A la vez, la parálisis de creencias estatales no puede ser indefinida, por lo que, casi paralelamente, sectores crecientes de la población se ven impulsados a abrazar una disponibilidad o apetencia a nuevas creencias compartidas, habilitando una audiencia a los renovadores de los viejos partidos, a los marginados del sistema de partidos, convertidos ahora en adalides de una renovación intelectual y moral de la política o, a las enunciaciones resultantes de la acción colectiva.
 
Y es que allí donde la transición de esquemas estatales de legitimación viene acompañada de estallidos sociales, son estos movimientos sociales los que también actúan como intelectuales colectivos capaces de promover quiebres y adhesiones cognitivos en amplios sectores populares. La acción colectiva siempre actúa como epifanía cognitiva, como gramática de nuevos cursos de acción posibles de la sociedad sobre los modos de organizar la vida en común, es decir, de disputar los universales legítimos de una sociedad.

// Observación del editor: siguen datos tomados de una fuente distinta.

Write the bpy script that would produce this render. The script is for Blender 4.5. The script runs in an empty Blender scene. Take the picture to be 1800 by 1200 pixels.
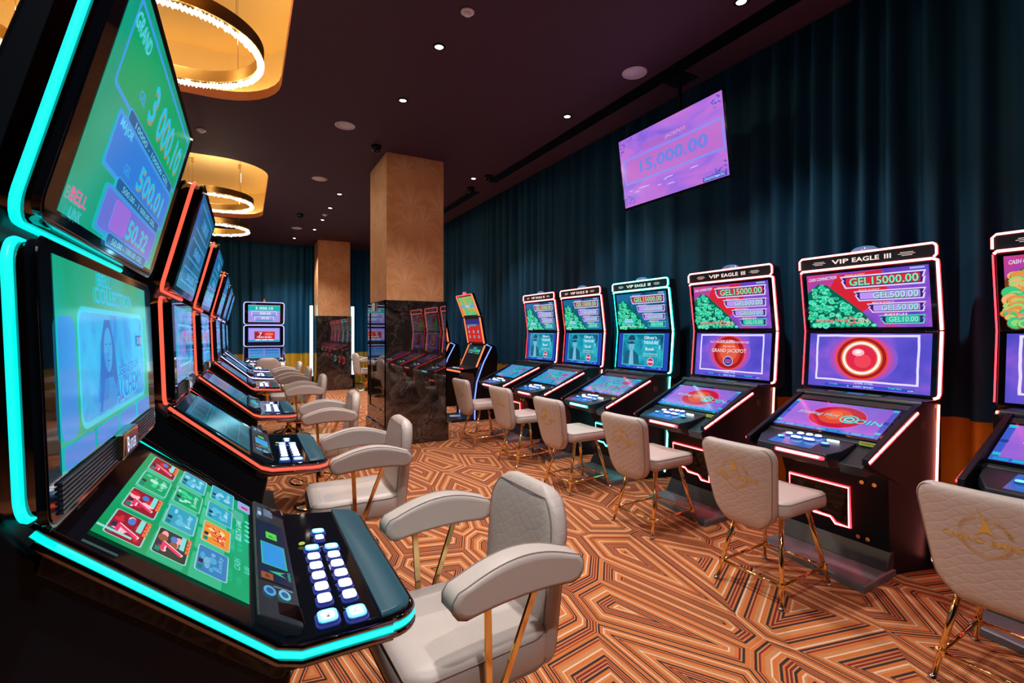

Lo que en la literatura se estudia como “doble poder” es una variante radical de este factor disruptivo de lo decible y lo posible que acompañan los momentos de efervescencia social.
 
En resumen, a estas tres formas de transición de un régimen de legitimación estatal, corresponderán formas instituciones y discursivas diferentes de formación del nuevo régimen de legitimidad.
 
Legitimidad extraviada.
 
Pero también puede darse que al eclipse de un régimen de legitimación estatal no le acompañe un sustituto desde el viejo sistema de partidos, ni desde los “outsiders”; ni una regeneración desde la ausente movilización social. Y entonces el consenso social entra en un periodo temporal de descomposición, fragmentado y en cámara lenta, que es lo que precisamente sucede hoy en Bolivia. Pero claramente, esto tampoco puede ser duradero.